Both Trump and Hillary are Boomers: both spoke of themselves as leaders of a movement rather than a party.  They have both indulged in grand sweeping thought experiments about what America could be, rather than the incremental policies of generations past.  Both offered radically different world views: Hillary believed it was her duty to carry on the Obama legacy, while Trump believed he had to destroy it.

Now comes the time of white nationalists driving isolationism.

For the U.S., Trump’s presidency will mean a return to a measure of isolationism and an attempt to recenter the country’s cultural core back to the white nationalists.  That first part may be relatively painless, even popular: Americans are tired of war, and are unable to see the vast alliance network America has built as anything but a burden.  A world without America will be a bad thing in many ways, and as that becomes clear President Trump may feel compelled, as Obama did, to rush back into the places he withdraws from.

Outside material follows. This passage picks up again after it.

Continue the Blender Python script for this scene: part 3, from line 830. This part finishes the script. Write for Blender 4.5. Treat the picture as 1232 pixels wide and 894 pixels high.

It is the second part, of the recapturing of the nation’s cultural core, that will be most traumatic.  The United States is now entering the final phase of its Strauss-Howe generational Crisis: whoever wins these battles will define American culture during its upcoming High, which will probably begin around 2021 or 2025.

Donald Trump offers the myth of a past that never happened, and a future that is impossible.  American demographic changes are considerably more accurate than the election’s polls: America will be a non-white country in this century.  Re-racializing American whites is a disaster; a true statesman would find ways to remove race from the political equation entirely.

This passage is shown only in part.